GIVEN MATERIAL
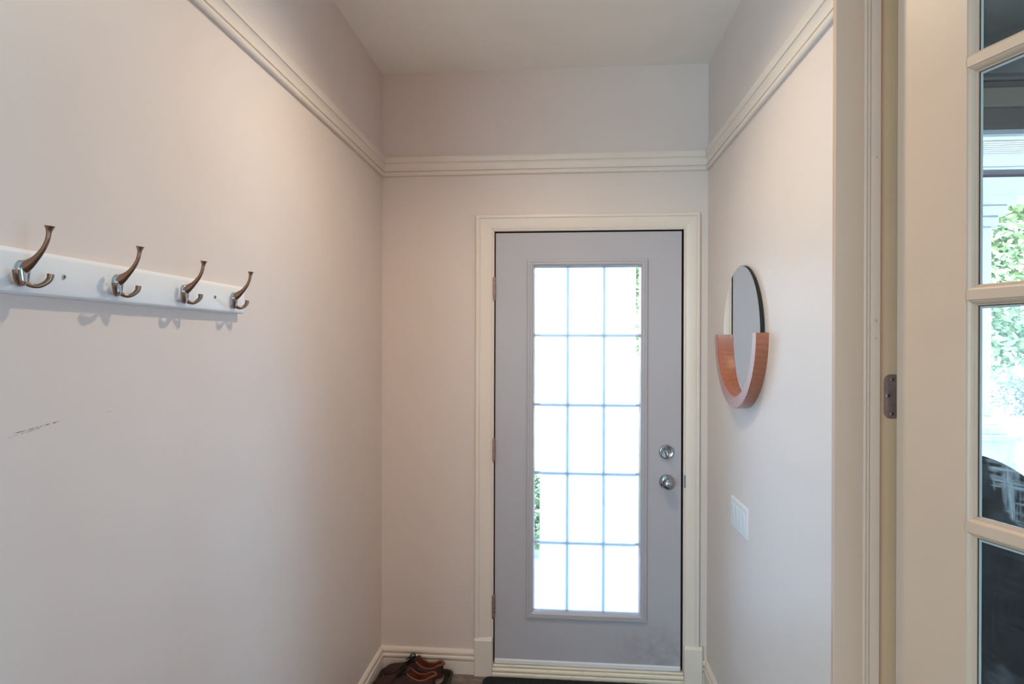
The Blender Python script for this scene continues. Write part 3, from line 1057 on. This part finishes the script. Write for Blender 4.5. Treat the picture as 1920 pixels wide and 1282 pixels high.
make_shoe('shoe', (-.690, 2.808, .0070), R(-2), 'far brown lace-up shoe of the pair, against the end wall')
make_shoe('shoe', (-.7060, 2.700, .0070), R(3), 'near brown lace-up shoe of the pair, in front of the other')

matm = MB()
NX, NY = 120, 70
mx0, mx1, my0, my1 = -.366, .530, 2.36, 2.8640
random.seed(3)


def mat_pt(i, j):
    u, v = i / NX, j / NY
    x, y = mx0 + (mx1 - mx0) * u, my0 + (my1 - my0) * v
    r = .03
    for cx, cy, sx, sy in ((mx0 + r, my0 + r, -1, -1), (mx1 - r, my0 + r, 1, -1), (mx0 + r, my1 - r, -1, 1), (mx1 - r, my1 - r, 1, 1)):
        if (x - cx) * sx > 0 and (y - cy) * sy > 0:
            d = math.hypot(x - cx, y - cy)
            m_ = max(abs(x - cx), abs(y - cy))
            x, y = cx + (x - cx) * m_ / max(d, 1e-6), cy + (y - cy) * m_ / max(d, 1e-6)
    return x, y


rows = []
for j in range(NY + 1):
    row = []
    for i in range(NX + 1):
        x, y = mat_pt(i, j)
        edge = min(i, NX - i, j, NY - j)
        row.append((x, y, .0 if edge == 0 else (.008 if edge == 1 else .0105 + random.uniform(-.0012, .0022))))
    rows.append(row)
matm.rings(rows, (False, False), False)
tag(matm.build('doormat', M['mat'], None, 80), label='black speckled doormat on the floor at the entry door', cat='doormat')

# ------------------------------------------------------------------ side room, seen through the glazed door
win = empty('window_1', (0, YB, 0), label='tall side room window behind the glazed door', kind='structure')
wf = MB()
wf.box(WX0, WX0 + .06, .03, .11, WZ0, WZ1).box(WX1 - .06, WX1, .03, .11, WZ0, WZ1).box(WX0 + .06, WX1 - .06, .03, .11, WZ0, WZ0 + .06).box(WX0 + .06, WX1 - .06, .03, .11, WZ1 - .02, WZ1)
wf.build('window_frame', M['porch'], win)
MB().box(WX0 + .05, WX1 - .05, .065, .070, WZ0 + .05, WZ1 - .01).build('glass_pane', M['glass'], win)
MB().box(WX0 - .10, WX1 + .10, -.06, .0, WZ0 - .035, WZ0, .006).build('window_sill', M['porch'], win)
# crown moulding and ceiling beams of the side room
CR = [(0, 0), (.02, 0), (.024, .012), (.020, .030), (.034, .060), (.060, .085), (.064, .10), (.085, .112), (.085, .125), (0, .125)]
structure('trim_10', MB().box(WX0 - .12, WX1 + .12, YB - .022, YB, 2.615, 2.70, .004), M['beige'], 'beige head board above the side room window')
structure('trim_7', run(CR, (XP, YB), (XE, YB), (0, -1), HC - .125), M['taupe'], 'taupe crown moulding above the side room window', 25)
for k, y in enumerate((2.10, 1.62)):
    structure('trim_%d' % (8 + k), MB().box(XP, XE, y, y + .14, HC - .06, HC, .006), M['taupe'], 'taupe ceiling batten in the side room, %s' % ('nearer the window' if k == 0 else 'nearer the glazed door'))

ac = empty('armchair', (1.275, 2.30, 0), R(0), label='black leather armchair seen through the lower panes of the glazed door', cat='armchair')
bk_ = MB()
bw_, bh = .40, 1.215
pts = []
for u in [-1 + 2 * k / 24 for k in range(25)]:
    pts.append((u * bw_, bh - .30 * max(0, abs(u) - .05) ** 2.0))
sec = [(-bw_ * .95, .22)] + pts + [(bw_ * .95, .22)]
bk_.rings([[(x * .96, -.20, z - .02 if z > .3 else z) for x, z in sec], [(x, -.18, z) for x, z in sec], [(x, -.08, z) for x, z in sec], [(x * .95, -.05, z - .025 if z > .3 else z) for x, z in sec]])
bk_.build('backrest', M['armchair'], ac, 40)
MB().box(-.36, .36, -.08, .50, .22, .46, .04, 4).build('seat', M['armchair'], ac, 40)
for sg in (-1, 1):
    MB().box(sg * .37 - .07, sg * .37 + .07, -.10, .50, .20, .66, .04, 4).build('armrest', M['armchair'], ac, 40)
    for y in (-.14, .44):
        MB().lathe([(.018, 0), (.028, .22)], (sg * .36, y, 0), 'Z', 12).build('leg', M['chair_leg'], ac, 40)

# ------------------------------------------------------------------ outdoors
structure('ground', MB().box(-40, 60, YB + .16, 70, -.40, -.28), M['lawn'], 'lawn in front of the house')
structure('path', MB().box(-1.6, 6.5, YB + .16, 5.5, -.28, -.06), M['concrete'], 'pale concrete porch floor outside the door')
structure('street', MB().box(-40, 60, 9.5, 26, -.28, -.265), M['concrete'], 'sunlit pale pavement beyond the porch')
porch = empty('porch_post', (2.93, 4.70, -.06), label='white square porch post on a pedestal outside the window', cat='post')
MB().box(-.09, .09, -.09, .09, 1.12, 2.46, .004, 1).build('shaft', M['porch'], porch)
MB().box(-.19, .19, -.19, .19, 0, .96, .004, 1).build('pedestal', M['porch'], porch)
cpm = MB()
cpm.box(-.215, .215, -.215, .215, .96, 1.00, .006, 1).box(-.16, .16, -.16, .16, 1.00, 1.06, .006, 1).box(-.12, .12, -.12, .12, 1.06, 1.12, .006, 1)
cpm.build('base_moulding', M['porch'], porch)
cpm = MB()
cpm.box(-.12, .12, -.12, .12, 2.46, 2.53, .006, 1).box(-.155, .155, -.155, .155, 2.53, 2.60, .006, 1).box(-.20, .20, -.18, .18, 2.60, 2.668, .006, 1)
cpm.build('capital', M['porch'], porch)
pbm = empty('porch_beam', (0, 0, 0), label='white moulded porch beam outside the side room window', kind='structure')
PB = [(4.90, 2.80), (4.60, 2.80), (4.60, 2.815), (4.588, 2.82), (4.588, 2.895)]
for k in range(7):
    z = 2.9 + k * .0145
    PB += [(4.600, z), (4.600, z + .0115), (4.606, z + .012), (4.606, z + .0142)]
PB += [(4.588, 3.004), (4.580, 3.02), (4.560, 3.05), (4.535, 3.07), (4.530, 3.095), (4.90, 3.095)]
MB().rings([[(x, y, z) for y, z in PB] for x in (1.2, 6.5)]).build('entablature', M['porch'], pbm, 25)
MB().box(1.2, 6.5, 4.74, 4.86, 2.72, 2.80).build('recess', M['roof'], pbm)  # slit between the beams, its shade put into a dark grey colour
MB().box(1.2, 6.5, 4.56, 4.88, 2.61, 2.7365, .004, 1).build('lower_beam', M['porch'], pbm)
structure('porch_roof', MB().box(1.0, 6.5, YB + .17, 5.2, 3.12, 3.2), M['porch'], 'porch roof outside the side window')


def leaves(n, blobs, size, seed):
    random.seed(seed)
    m_ = MB()
    for _ in range(n):
        cx, cy, cz, r = random.choice(blobs)
        d = Vector((random.gauss(0, 1), random.gauss(0, 1), random.gauss(0, 1))).normalized() * r * random.uniform(.55, 1.0)
        p = Vector((cx, cy, cz)) + d
        a = Vector((random.gauss(0, 1), random.gauss(0, 1), random.gauss(0, .6))).normalized()
        b2 = a.cross(Vector((random.gauss(0, 1), random.gauss(0, 1), random.gauss(0, 1)))).normalized()
        s_ = size * random.uniform(.6, 1.3)
        k = len(m_.v)
        m_.v += [tuple(p - a * s_), tuple(p + b2 * s_ * .5), tuple(p + a * s_), tuple(p - b2 * s_ * .5)]
        m_.f.append((k, k + 1, k + 2, k + 3))
    return m_


def tree(loc, h, blobs, n, size, seed, label):
    t = empty('tree', (loc[0], loc[1], -.28), label=label, cat='tree', group='trees beyond the lawn')
    tr_ = MB()
    tr_.tube([(0, 0, 0), (.05, .03, h * .4), (0, 0, h * .8)], [.16, .12, .07], 10)
    for a in range(4):
        tr_.tube([(0, 0, h * (.35 + .1 * a)), (.9 * math.cos(a * 1.7), .9 * math.sin(a * 1.7), h * (.55 + .1 * a))], [.06, .02], 7)
    tr_.build('trunk', M['bark'], t, 60)
    tag(leaves(n, blobs, size, seed).build('foliage', M['leaf'], t, fix=False), kind='stuff')


tree((6.6, 11.0), 5.0, [(0, 0, 3.6, 1.5), (1.0, .4, 2.8, 1.2), (-.9, .2, 3.0, 1.1), (.3, -.3, 4.6, 1.1), (.5, .5, 1.9, .9)], 9000, .085, 5, 'leafy green tree seen through the upper panes of the glazed door')
tree((1.9, 14.0), 5.5, [(0, 0, 3.9, 1.0), (.4, .3, 4.8, .9), (.1, 0, 3.1, .7)], 3000, .10, 8, 'leafy tree glimpsed in the right clear strip of the entry door')
tree((10.5, 30.0), 7, [(0, 0, 4.0, 3.0), (-3, 0, 3.0, 2.4), (3, 1, 3.5, 2.6), (6.5, 1, 3.5, 3.0), (-6, 0, 3, 2.2)], 9000, .16, 9, 'broad row of trees across the street behind the leafy tree')
for k, (x, y) in enumerate(((9.3, 16.0), (12.1, 16.6))):
    t = empty('shrub', (x, y, -.28), label='%s dark green shrub under the trees beyond the porch' % ('left-hand' if k == 0 else 'right-hand'), cat='shrub', group='dark shrubs beyond the porch')
    stm = MB()
    for q in range(5):
        stm.tube([(-.4 + .2 * q, 0, 0), (-.5 + .25 * q, .05, .8)], [.02, .01], 6)
    stm.build('stem', M['bark'], t)
    tag(leaves(2600, [(-.5, 0, .55, .6), (.1, .1, .6, .62), (.6, 0, .5, .58)], .05, 20 + k).build('foliage', M['darkleaf'], t, fix=False), kind='stuff')
hd = empty('shrub', (-.55, 4.75, -.06), label='low green shrub glimpsed in the left clear strip of the entry door', cat='shrub')
stm = MB()
for k in range(5):
    stm.tube([(-.3 + .15 * k, 0, 0), (-.32 + .16 * k, .02, .35)], [.012, .006], 6)
stm.build('stem', M['bark'], hd)
tag(leaves(3500, [(-.35, 0, .33, .3), (0, .05, .36, .32), (.35, 0, .32, .3), (.6, .05, .30, .28)], .03, 11).build('foliage', M['leaf'], hd, fix=False), kind='stuff')
hs = empty('house', (-2.6, 30, -.28), label='neighbouring house with a slate roof across the street', cat='house')
MB().box(-4, 3.2, -3, 3, 0, 3.0).build('wall', M['house'], hs)
MB().rings([[(x, y, z) for y, z in ((-3.5, 2.9), (3.5, 2.9), (0, 5.2))] for x in (-4.4, 3.6)]).build('roof', M['roof'], hs)
for x in (-2.8, -.6, 1.6):
    wfr = MB().box(x, x + 1.0, -3.06, -3.0, 1.0, 2.3)
    w_ = wfr.build('window', M['porch'], hs)
    MB().box(x + .1, x + .9, -3.08, -3.06, 1.1, 2.2).build('pane', M['black'], w_)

EXERCISE
Quote the data above from the line containing "structure('trim_%d' % (8" to the line containing "MB().lathe([(.018, 0), (.028, .22)], (sg", inclusive, and stop.

ANSWER FOR THE TASK
    structure('trim_%d' % (8 + k), MB().box(XP, XE, y, y + .14, HC - .06, HC, .006), M['taupe'], 'taupe ceiling batten in the side room, %s' % ('nearer the window' if k == 0 else 'nearer the glazed door'))

ac = empty('armchair', (1.275, 2.30, 0), R(0), label='black leather armchair seen through the lower panes of the glazed door', cat='armchair')
bk_ = MB()
bw_, bh = .40, 1.215
pts = []
for u in [-1 + 2 * k / 24 for k in range(25)]:
    pts.append((u * bw_, bh - .30 * max(0, abs(u) - .05) ** 2.0))
sec = [(-bw_ * .95, .22)] + pts + [(bw_ * .95, .22)]
bk_.rings([[(x * .96, -.20, z - .02 if z > .3 else z) for x, z in sec], [(x, -.18, z) for x, z in sec], [(x, -.08, z) for x, z in sec], [(x * .95, -.05, z - .025 if z > .3 else z) for x, z in sec]])
bk_.build('backrest', M['armchair'], ac, 40)
MB().box(-.36, .36, -.08, .50, .22, .46, .04, 4).build('seat', M['armchair'], ac, 40)
for sg in (-1, 1):
    MB().box(sg * .37 - .07, sg * .37 + .07, -.10, .50, .20, .66, .04, 4).build('armrest', M['armchair'], ac, 40)
    for y in (-.14, .44):
        MB().lathe([(.018, 0), (.028, .22)], (sg * .36, y, 0), 'Z', 12).build('leg', M['chair_leg'], ac, 40)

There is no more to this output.